Air Berlin’s bankruptcy causes 5 percent drop in German domestic air traffic

Published 14.07.2018 15:58
Updated 14.07.2018 16:00

The bankruptcy of German airline Air Berlin last October caused a notable drop in domestic air traffic in Germany in the first months of 2018, the country's Airports Association (ADV) said Saturday.

For the first five months of 2018, the ADV reported a 5 percent decrease in passengers for domestic connections compared with the same period last year.

"German airports are still feeling the consequences of the comprehensive consolidation measures at the airlines, in particular the cessation of one Air Berlin," said ADV Chief Executive Ralph Beisel.

However, the strong growth of inter-European traffic still ensured an overall increase in passengers at German airports.

According to the ADV, 22.44 million passengers used German airports in June, a 2.4-percent increase compared with the same month last year.
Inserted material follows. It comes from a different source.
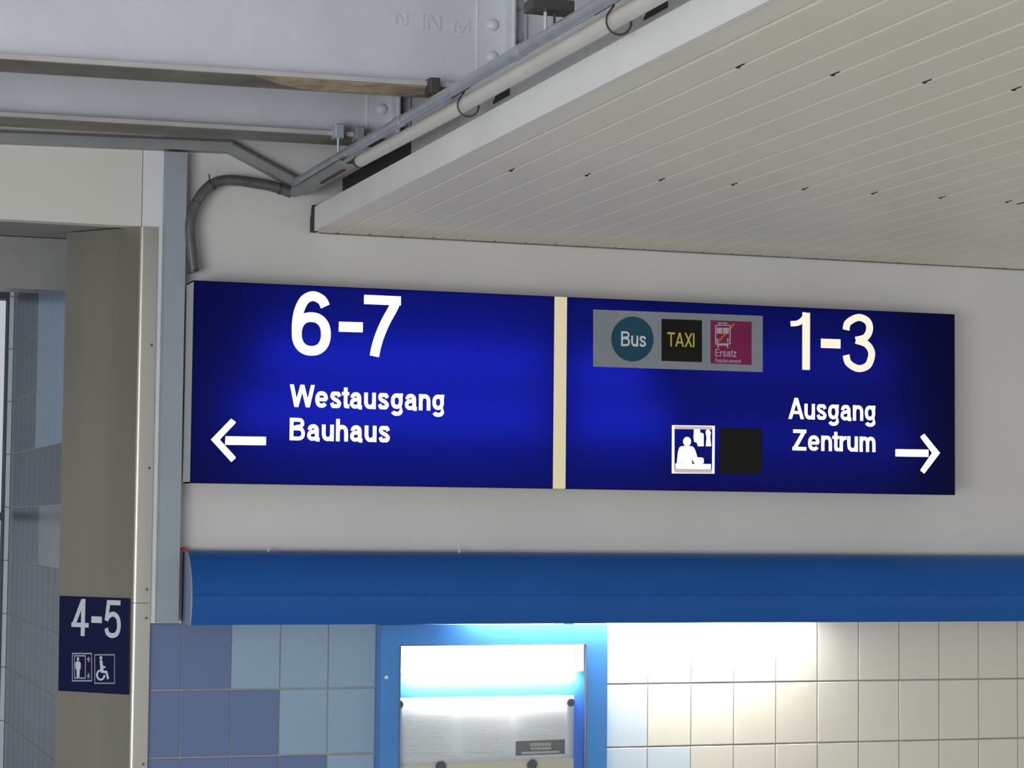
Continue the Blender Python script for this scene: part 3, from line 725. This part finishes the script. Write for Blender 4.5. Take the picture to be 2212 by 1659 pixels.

This overall growth was modest because of the decline in domestic traffic, the association said.

Following Air Berlin's bankruptcy in October 2017, Lufthansa subsidiary Eurowings and British low-cost airline Easyjet have gradually begun to offer replacement domestic services in Germany.

The drop in traffic has been particularly notable at smaller airports such as in Erfurt (49.8 percent less traffic in June than during the same month in 2017), Karlsruhe (73.1 percent less) and Nuremberg (29.3 percent).

However, airports in Berlin and Dusseldorf have also yet to fully recover from Air Berlin's cessation.

Preliminary calculations show that overall passenger numbers increased by 2.3 per cent in the first five months of the year compared with the same period in 2017, to just under 110 million passengers.